AI literacy tops UK employers' in-demand skills list
Thu, 9th Jul 2026
MyPerfectCV has published research showing AI literacy is now the most in-demand skill among UK employers. It tops a list of 10 human skills employers want from workers in 2026.
The findings suggest businesses are placing greater weight on practical workplace judgement, digital know-how and behavioural traits than on formal academic credentials. Employers increasingly see AI literacy not as a specialist technical discipline, but as the ability to use tools effectively and assess their output critically.
Changing priorities
The research argues that recruitment priorities are shifting as AI and automation spread across workplaces. Rather than focusing first on degrees or technical backgrounds, employers are seeking candidates who can combine communication, confidence and adaptability with a working understanding of digital tools.
In the study, AI literacy ranked ahead of digital literacy, confidence, problem-solving and critical thinking, adaptability, enthusiasm and willingness to learn, teamwork and collaboration, work ethic and reliability, interpersonal skills and emotional intelligence, and communication.
The ranking reflects a broader change in how employers define workplace readiness. The report describes AI literacy as the ability to prompt tools effectively, understand their limits and apply human judgement to the results.
The emphasis comes as many workers still lack basic digital knowledge. Citing FutureDotNow data, the report notes that 54% of UK workers do not meet the baseline digital competencies set out in the Government's Essential Digital Skills Framework.

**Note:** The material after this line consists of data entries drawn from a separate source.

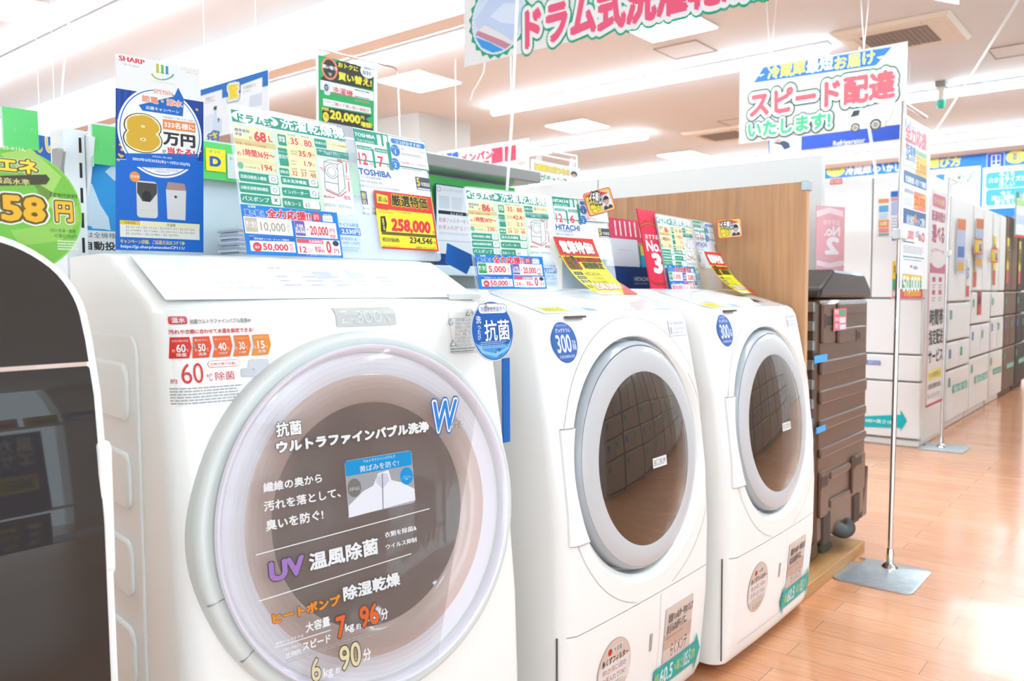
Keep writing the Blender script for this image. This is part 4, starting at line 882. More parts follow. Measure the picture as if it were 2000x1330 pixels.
def price_card(s):
    a, b = s.uv((938, 880)), s.uv((1322, 1242)); s.boarduv(a[0], a[1], b[0], b[1], '#e6362f', .0008); s.h = 2
    s.r(948, 988, 1312, 1232, '#f6e32a'); s.t('厳選特価', 1034, 902, 1258, 996, '#3a2f1c', .06, out='#f6e32a', ow=.05); s.p([(952, 900), (1018, 915), (1022, 965), (958, 955)], '#f3e23a'); s.t('E暮らしを\n価格で応援', 958, 915, 1018, 955, '#5a3a1c', .04); s.r(1275, 925, 1292, 1000, '#e9c53a'); s.t('期\n間', 1278, 930, 1290, 990, '#7a3a1c')
    s.t('TOSHIBA', 962, 988, 1025, 1002, '#3c382e', .03); s.t('TW-127XH2L(W)', 964, 1006, 1048, 1020, '#3c382e'); s.t('ドラム式洗濯乾燥機', 1070, 1005, 1155, 1022, '#3c382e')
    s.p([(976, 1036), (1004, 1034), (1014, 1080), (1008, 1128), (980, 1126)], '#2e2a22'); s.t('税\n込', 983, 1044, 1006, 1118, '#f6e32a', .05)
    s.t('258,000', 1030, 1044, 1280, 1150, '#e5333f', .10, shear=.15); s.t('円', 1284, 1124, 1302, 1146, '#5a4a1c', .03); s.r(985, 1142, 1305, 1147, '#6b5f1c'); s.t('税別価格', 986, 1160, 1090, 1188, '#35312a', .04); s.t('234,546', 1144, 1160, 1286, 1204, '#35312a', .05, shear=.15); s.t('円', 1290, 1184, 1306, 1204, '#35312a', .03); s.t('消費税(10%) 23,454円', 1182, 1214, 1306, 1232, '#4a452e', .02); s.t('628/200925/230910', 988, 1206, 1090, 1220, '#6b6532')
D1_ = dict(l='68', h='1時間36分〜', c='194', m='35', w='80', e='35.9', wh='1330Wh', e2='1.9', n=('32', '37', '48'), k='ヒートポンプ除湿乾燥', b='×', brand='TOSHIBA', model='TW127XH2', model2='TW-127XH2L(W)', sub='抗菌ウルトラファインバブル洗浄W', dry='7', pt=(('抗菌ウルトラファインバブル洗浄W', 148), ('7kg/洗乾スピード約96分', 150)), cb='#cbbba4', cp='10,000', cc='#b9aa98', t='12')
D2_ = dict(D1_, l='86', h='1時間38分〜', c='230', m='35', w='88', e='42.4', wh='1370Wh', e2='2.1', n=('34', '37', '48'), k='風アイロン', b='○', brand='HITACHI', model='BDSX120H', model2='BD-SX120HL-W', sub='洗濯乾燥機', dry='6', pt=(('らくメンテ', 80), ('風アイロン', 80)), cb='#3f9f5a', cp='5,000', cc='#e6434e', t='24')
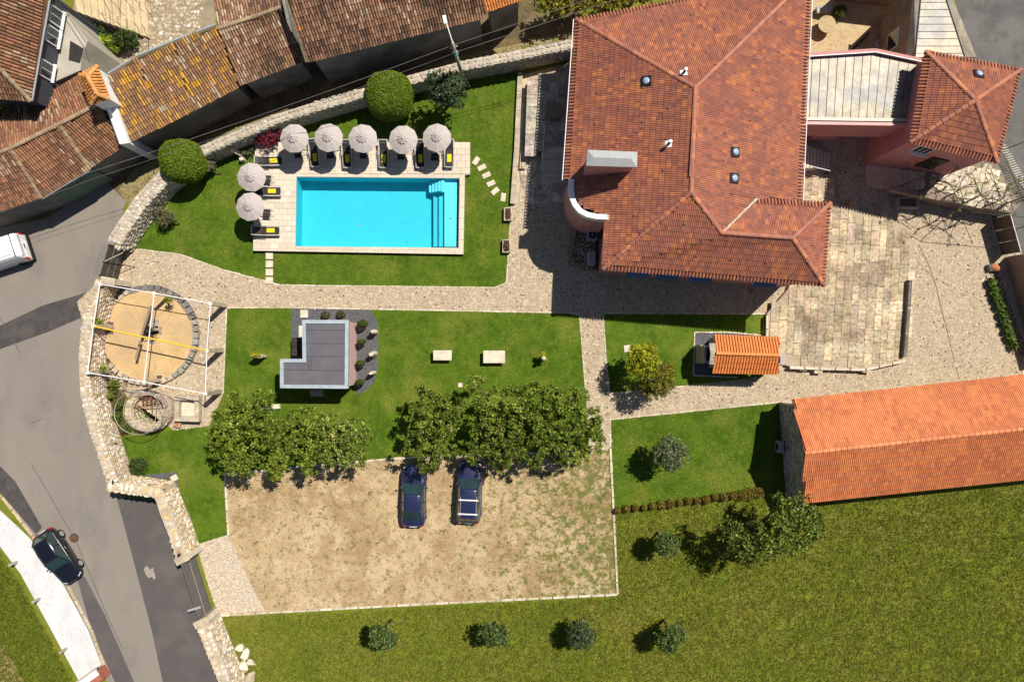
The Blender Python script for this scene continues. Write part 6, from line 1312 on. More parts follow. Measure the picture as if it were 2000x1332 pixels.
# ================================================================ POLE AND WIRES
pl = thing("utility_pole", "grey utility pole with a street lamp arm behind the garden wall", "utility pole", P(908, 165))
base, topp = P(908, 166, 0), P(884, 84, 7.4)
MB().tube([base, topp], [.15, .09], 10).obj("pole", m_concrete, pl, True); MB().tube([topp, P(877, 62, 7.7), P(871, 44, 7.75)], .035, 6).obj("lamp_arm", m_white, pl); MB().box((0, 0, 0), (.22, .5, .10), rz=R(12)).obj("lamp_head", m_white, pl, at=P(869, 39, 7.75) - wl(pl)); MB().lathe([(.2, -.03), (.2, .03)], n=14).obj("clamp_band", M("green_band", (.05, .16, .12), .6), pl, at=base.lerp(topp, .78) - wl(pl)); MB().box((0, 0, 0), (.5, .08, .08), rz=.4).obj("bracket", m_wood, pl, at=base.lerp(topp, .9) - wl(pl))
def cable(p, q, sag, lab, r=.013):
    pts = [p.lerp(q, i / 16) - Vector((0, 0, sag * 4 * (i / 16) * (1 - i / 16))) for i in range(17)]; c = (p + q) / 2; t = thing("overhead_cable", lab, "cable", c); MB().tube(pts, r, 4).obj("wire", M("cable_grey", (.22, .21, .20), .7) if "cable_grey" not in bpy.data.materials else bpy.data.materials["cable_grey"], t)
a1, a2 = base.lerp(topp, .95), base.lerp(topp, .80)
W0_ = P(172, 338, 4.6)
cable(a1, W0_, .35, "overhead cable from the pole to the corner above the garage"); cable(a2 + Vector((.1, 0, 0)), W0_ + Vector((.3, -.35, -.1)), .3, "lower overhead cable from the pole toward the garage corner", .009)
cable(W0_, P(-120, 440, 4.6), .3, "overhead cable crossing the road in front of the van"); cable(W0_ + Vector((.3, -.35, -.1)), P(-120, 452, 4.5), .3, "second overhead cable crossing the road in front of the van", .009)
cable(a1, P(2050, -330, 11.0), .5, "upper overhead cable passing above the manor roof"); cable(a2, P(2050, -300, 10.5), .5, "lower overhead cable passing above the manor roof")

# ================================================================ VEHICLES
def loft(name, rings, mat, parent, smooth=True):
    m = MB(); n = len(rings[0])
    for a, b in zip(rings, rings[1:]): m.add(a + b, [(i, i + 1, n + i + 1, n + i) for i in range(n - 1)])
    m.add(rings[0], [tuple(range(n))]); m.add(rings[-1], [tuple(range(n))[::-1]])
    me = m.mesh(name, mat, Vector((0, 0, 0)), smooth); bm = bmesh.new(); bm.from_mesh(me); bmesh.ops.remove_doubles(bm, verts=bm.verts, dist=.0005); bmesh.ops.recalc_face_normals(bm, faces=bm.faces); bm.to_mesh(me); bm.free()
    o = link(name, me, None, parent); return o
def car(lab, loc, rz, L=4.5, W=1.78, Hh=1.45, paint=m_navy, kind="sedan", cat="car"):
    """front towards +y"""
    t = thing("parked_car", lab, cat, loc, None, rz); h = L / 2; w = W / 2
    belt = .92 if kind != "suv" else 1.02
    st = [(-h, .70, .55, .60), (-h + .12, .86, .42, belt - .10), (-h + .5, .97, .30, belt - .02), (-h + 1.2, 1.0, .22, belt), (-.3, 1.0, .20, belt + .0), (.75, 1.0, .22, belt - .03), (h - .95, .985, .25, belt - .10), (h - .4, .93, .32, belt - .19), (h - .12, .82, .40, belt - .28), (h, .62, .48, .60)]
    rings = []
    for y, k, zb, zt in st:
        a = w * k; zm = (zb + zt) / 2
        rings.append([Vector(p) for p in ((-a * .9, y, zb), (-a, y, zb + .1), (-a, y, zm + .05), (-a * .965, y, zt - .07), (-a * .88, y, zt), (-a * .5, y, zt + .035), (0, y, zt + .045), (a * .5, y, zt + .035), (a * .88, y, zt), (a * .965, y, zt - .07), (a, y, zm + .05), (a, y, zb + .1), (a * .9, y, zb))])
    loft("body", rings, paint, t)
    yw0, yw1 = (h - 1.28, h - 2.0) if kind != "suv" else (h - 1.2, h - 1.85)      # windscreen foot, windscreen top
    yr1, yr0 = (-h + 1.25, -h + .48) if kind == "sedan" else (-h + .62, -h + .22)   # rear glass top, foot
    bw, rw = w * .90, w * .70
    gl = []
    for y, hw, z in ((yr0, bw * .86, belt), (yr1, rw * .96, Hh - .06), ((yr1 + yw1) / 2, rw * 1.02, Hh - .01), (yw1, rw * .97, Hh - .05), (yw0, bw * .93, belt - .05)):
        b0 = bw * (1 if yr0 < y < yw0 else .9)
        gl.append((y, b0, hw, z))
    m = MB()   # glasshouse
    bl = [(-bw * .86, yr0), (bw * .86, yr0), (bw, yr1), (bw, yw1), (bw * .92, yw0), (-bw * .92, yw0), (-bw, yw1), (-bw, yr1)]
    tl = [(-rw * .93, yr1 - .02), (rw * .93, yr1 - .02), (rw, yr1 + .12), (rw, yw1 - .1), (rw * .93, yw1 + .02), (-rw * .93, yw1 + .02), (-rw, yw1 - .1), (-rw, yr1 + .12)]
    zt = Hh - .045
    B = [Vector((x, y, belt - .03)) for x, y in bl]; T = [Vector((x, y, zt - (.03 if i in (0, 1, 4, 5) else 0))) for i, (x, y) in enumerate(tl)]
    def glass(nm, ii, k=.0):
        i, j = ii; mm = MB(); q = [B[i], B[j], T[j], T[i]]; mm.add(q, [(0, 1, 2, 3)]); mm.obj(nm, m_carglass, t, at=(0, 0, 0))
        return q
    # objects of a rotated parent are built in its own frame
    WLs = wl(t).copy(); WL[t.name] = Vector((0, 0, 0))
    glass("rear_window", (0, 1)); glass("side_window", (2, 3)); glass("windscreen", (4, 5)); glass("side_window", (6, 7))
    for i, j in ((1, 2), (3, 4), (5, 6), (7, 0)): MB().add([B[i], B[j], T[j], T[i]], [(0, 1, 2, 3)]).obj("quarter_window", m_carglass, t)
    rr = []
    for y, k, dz in ((yr1 - .05, .93, -.05), (yr1 + .1, .99, -.015), (yr1 * .5 + yw1 * .5, 1.03, .02), (yw1 - .1, .99, -.01), (yw1 + .05, .93, -.05)):
        a = rw * k; z = Hh + dz; rr.append([Vector(p) for p in ((-a, y, z - .06), (-a * .97, y, z - .02), (-a * .6, y, z + .005), (0, y, z + .015), (a * .6, y, z + .005), (a * .97, y, z - .02), (a, y, z - .06))])
    loft("roof", rr, paint, t)
    for s in (-1, 1):
        MB().tube([(s * bw * .93, yw0, belt - .02), (s * rw * .96, yw1, Hh - .05)], .035, 6).obj("front_pillar", paint, t); MB().tube([(s * bw * .86, yr0, belt), (s * rw * .95, yr1, Hh - .05)], .05, 6).obj("rear_pillar", paint, t)
        MB().tube([(s * bw, (yw1 + yr1) / 2, belt), (s * rw * 1.01, (yw1 + yr1) / 2, Hh - .04)], .03, 6).obj("middle_pillar", m_black, t)
        MB().tube([(s * bw * .995, yr0 + .25, belt + .0), (s * bw * 1.0, yw0 - .2, belt - .01)], .012, 5).obj("window_trim", m_alu, t)
        o = bev(MB().box((0, 0, 0), (.17, .09, .13), rz=s * .2).obj("wing_mirror", paint, t, True, at=(s * (w + .05), yw0 - .32, belt + .04)), .03)
        for y in (h - .85, -h + .80):
            R_ = .325 if kind != "suv" else .34
            ty = MB().lathe([(R_ * .62, -.1), (R_, -.09), (R_ * 1.02, 0), (R_, .09), (R_ * .62, .1)], n=22).obj("wheel", m_tyre, t, False, at=(s * (w - .08), y, R_)); ty.rotation_euler = (0, R(90), 0)
            MB().lathe([(.0, .1), (R_ * .62, .1), (R_ * .60, .115), (R_ * .18, .10), (0.01, .12)] if s > 0 else [(.01, -.12), (R_ * .18, -.10), (R_ * .60, -.115), (R_ * .62, -.1), (.0, -.1)], n=20).obj("rim", m_rim, ty, at=(0, 0, 0))
            for k in range(5): a = k * 2 * math.pi / 5; MB().box((0, 0, 0), (R_ * .48, .05, .02), rz=a).obj("spoke", m_alu, ty, at=(R_ * .34 * math.cos(a), R_ * .34 * math.sin(a), .125 * s))
        lens = MB().box((0, 0, 0), (.32, .2, .10), rz=-s * .5).obj("headlight", m_lens, t, at=(s * w * .66, h - .24, belt - .30)); bev(lens, .03)
        bev(MB().box((0, 0, 0), (.26, .1, .16), rz=s * .5).obj("tail_light", m_red, t, at=(s * w * .73, -h + .10, belt - .22)), .03)
        MB().box((0, 0, 0), (.02, .18, .03)).obj("door_handle", m_alu, t, at=(s * (w - .005), -.25, belt - .16))
    MB().box((0, 0, 0), (.52, .03, .11)).obj("number_plate", m_white, t, at=(0, -h - .005, .62)); MB().box((0, 0, 0), (.8, .03, .14)).obj("grille", m_black, t, at=(0, h + .0, .56))
    for x in (-.25, .2): MB().tube([(x, yw0 - .02, belt + .02), (x + .42, yw0 - .2, belt + .12)], .012, 4).obj("wiper", m_black, t)
    for x in (-.35, .35): bev(MB().box((0, 0, 0), (.46, .14, .5)).obj("front_seat", m_sling, t, at=(x, .05, .95)), .04)
    if kind == "suv":
        for s in (-1, 1): MB().tube([(s * rw * .88, yr1 + .1, Hh + .05), (s * rw * .88, yw1 - .45, Hh + .05)], .022, 6).obj("roof_rail", m_alu, t)
        for y in (yr1 + .3, yr1 + 1.28): bev(MB().box((0, 0, 0), (rw * 2.15, .09, .05)).obj("roof_bar", m_white, t, at=(0, y, Hh + .10)), .015)
    WL[t.name] = WLs
    return t
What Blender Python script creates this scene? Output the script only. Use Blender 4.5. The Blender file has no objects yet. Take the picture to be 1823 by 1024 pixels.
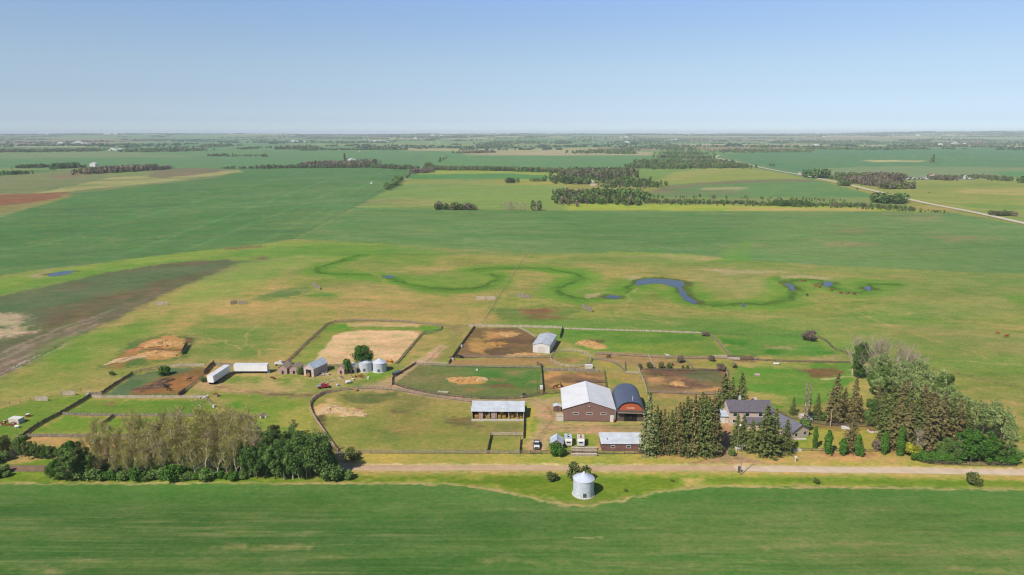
import bpy, bmesh, math, random
import numpy as np
from mathutils import Vector, Matrix
R = math.radians
rnd = random.Random(7)
rng = np.random.default_rng(11)
S = bpy.context.scene
C = S.collection

# ---------------------------------------------------------------- camera
CAMH = 100.0
F = 1215.0                 # focal length in pixels of the 1823 px wide photograph
V0 = 235.0                 # row of the true horizon
PITCH = math.atan((512 - V0) / F)
cd = bpy.data.cameras.new('camera'); cam = bpy.data.objects.new('camera', cd); C.objects.link(cam)
cam.location = (0, 0, CAMH); cam.rotation_euler = (R(90) - PITCH, 0, 0)
cd.sensor_width = 36; cd.lens = F / 1823 * 36; cd.clip_start = 1; cd.clip_end = 200000
S.camera = cam
# ---------------------------------------------------------------- sky, sun, exposure
SUN_EL, SUN_AZ = R(47), R(222)      # azimuth of the sun clockwise from +Y (behind the camera, to its left)
w = bpy.data.worlds.new('World'); S.world = w; w.use_nodes = True
nt = w.node_tree; nt.nodes.clear()
sky = nt.nodes.new('ShaderNodeTexSky'); sky.sky_type = 'NISHITA'; sky.sun_disc = False
sky.sun_elevation = SUN_EL; sky.sun_rotation = SUN_AZ
sky.altitude = 700; sky.air_density = 1.0; sky.dust_density = 0.4; sky.ozone_density = 2.6
bg = nt.nodes.new('ShaderNodeBackground'); bg.inputs['Strength'].default_value = 0.095
wo = nt.nodes.new('ShaderNodeOutputWorld')
# the clear prairie sky is evener towards the horizon than the model's: tint it by height above the horizon
tcw = nt.nodes.new('ShaderNodeTexCoord'); sxw = nt.nodes.new('ShaderNodeSeparateXYZ'); nt.links.new(tcw.outputs['Generated'], sxw.inputs[0])
mw = nt.nodes.new('ShaderNodeMath'); mw.operation = 'MULTIPLY'; mw.inputs[1].default_value = 2.5; nt.links.new(sxw.outputs[2], mw.inputs[0])
rw = nt.nodes.new('ShaderNodeValToRGB'); el_ = rw.color_ramp.elements
stops = [(0.0, (.66, .84, 1.15)), (.006, (.63, .80, 1.12)), (.039, (.55, .66, .97)), (.125, (.62, .655, .81)), (.22, (.75, .73, .79)), (.329, (.82, .79, .84)), (.40, (.84, .84, .905)), (.43, (.87, .865, .975)), (1.0, (.62, .63, .74))]
el_[0].position, el_[0].color = stops[0][0], stops[0][1] + (1,); el_[1].position, el_[1].color = stops[-1][0], stops[-1][1] + (1,)
for p_, c_ in stops[1:-1]: e_ = el_.new(p_); e_.color = c_ + (1,)
nt.links.new(mw.outputs[0], rw.inputs[0])
mxw = nt.nodes.new('ShaderNodeMix'); mxw.data_type = 'RGBA'; mxw.blend_type = 'MULTIPLY'; mxw.inputs[0].default_value = 1
nt.links.new(sky.outputs[0], mxw.inputs[6]); nt.links.new(rw.outputs[0], mxw.inputs[7])
nt.links.new(mxw.outputs[2], bg.inputs[0]); nt.links.new(bg.outputs[0], wo.inputs[0])
sl = bpy.data.lights.new('sun', 'SUN'); sun = bpy.data.objects.new('sun', sl); C.objects.link(sun)
sl.energy = 3.85; sl.angle = R(0.53); sl.color = (1.0, 0.93, 0.83)
sd = Vector((math.sin(SUN_AZ) * math.cos(SUN_EL), math.cos(SUN_AZ) * math.cos(SUN_EL), math.sin(SUN_EL)))
sun.rotation_euler = sd.to_track_quat('Z', 'Y').to_euler(); sun.location = (0, 0, 300)
S.view_settings.view_transform = 'Standard'; S.view_settings.look = 'None'
S.view_settings.exposure = 0.55; S.view_settings.gamma = 1.0
ALB = 0.66                 # photo colour -> surface colour at that exposure
S.render.engine = 'CYCLES'
cy = S.cycles
S.cycles.filter_width = 1.15; cy.use_denoising = True; cy.max_bounces = 5; cy.diffuse_bounces = 2; cy.glossy_bounces = 2
cy.transparent_max_bounces = 6; cy.volume_bounces = 0; cy.transmission_bounces = 2

# ---------------------------------------------------------------- noise and terrain
def _hash(ix, iy, s):
    h = (ix.astype(np.int64) * 374761393 + iy.astype(np.int64) * 668265263 + s * 2147483647) & 0xFFFFFFFF
    h = ((h ^ (h >> 13)) * 1274126177) & 0xFFFFFFFF
    return ((h ^ (h >> 16)) & 0xFFFF) / 65535.0
def vn(x, y, s=0):
    x = np.asarray(x, float); y = np.asarray(y, float)
    ix = np.floor(x); iy = np.floor(y); fx = x - ix; fy = y - iy
    fx = fx * fx * (3 - 2 * fx); fy = fy * fy * (3 - 2 * fy)
    a = _hash(ix, iy, s); b = _hash(ix + 1, iy, s); c = _hash(ix, iy + 1, s); d = _hash(ix + 1, iy + 1, s)
    return (a + (b - a) * fx) * (1 - fy) + (c + (d - c) * fx) * fy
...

That means more than half the workforce cannot complete all 20 digital tasks covered by the framework, including communication, handling information, basic troubleshooting and online safety. The gap presents a significant obstacle for employers trying to introduce AI tools into everyday work.
Skills gap
The report links that shortfall to a wider challenge for companies adopting new technology. Businesses may invest in AI systems, but they still need staff who can use them sensibly, question outputs and integrate them into routine tasks.
MyPerfectCV's findings indicate that employers do not simply want staff who can build or code AI systems. They also want workers who can interact with those systems in practical ways and judge the quality and relevance of the responses they receive.
The study also points to a continuing preference for personal attributes over academic attainment when hiring. It found that 68% of employers rate enthusiasm as the number one predictor of success, while only 8% prioritise the university attended or specific degree qualifications.
The pattern is particularly visible among smaller businesses. The report found that 36% of small and medium-sized enterprises identify a strong work ethic as the single most attractive characteristic in a job candidate, ahead of industry experience and qualifications.
Elsewhere, 28% of employers highlighted teamwork and collaboration as one of the top skills they seek. Candidate confidence was identified by 24% as a key strength on a CV, while 22% said personality fit plays a crucial part in hiring decisions.
Human judgement
The combined picture is of a labour market that still prizes human judgement even as automated tools become more common. Employers appear to reward candidates who can work alongside AI without depending on it entirely.
That may also help explain why communication and interpersonal skills remain among the most sought-after attributes. In hybrid and digital working environments, businesses still need employees who can explain ideas clearly, collaborate with colleagues and respond to change.
Adaptability and willingness to learn also featured prominently in the research. As workplaces adopt new software and digital processes, employers are placing value on workers who can adjust quickly and keep building new skills over time.
The report suggests this combination of technical familiarity and personal judgement is becoming central to employability. In that sense, AI literacy is being treated less as a narrow technology skill and more as part of a wider human skill set.
For recruiters, that may reshape how candidates are assessed and how job descriptions are written. For workers, it points to a need to strengthen basic digital competence first, then develop the confidence to use AI tools with care and scepticism.
The study defines AI literacy as "the human capacity to prompt tools effectively and critically evaluate their output".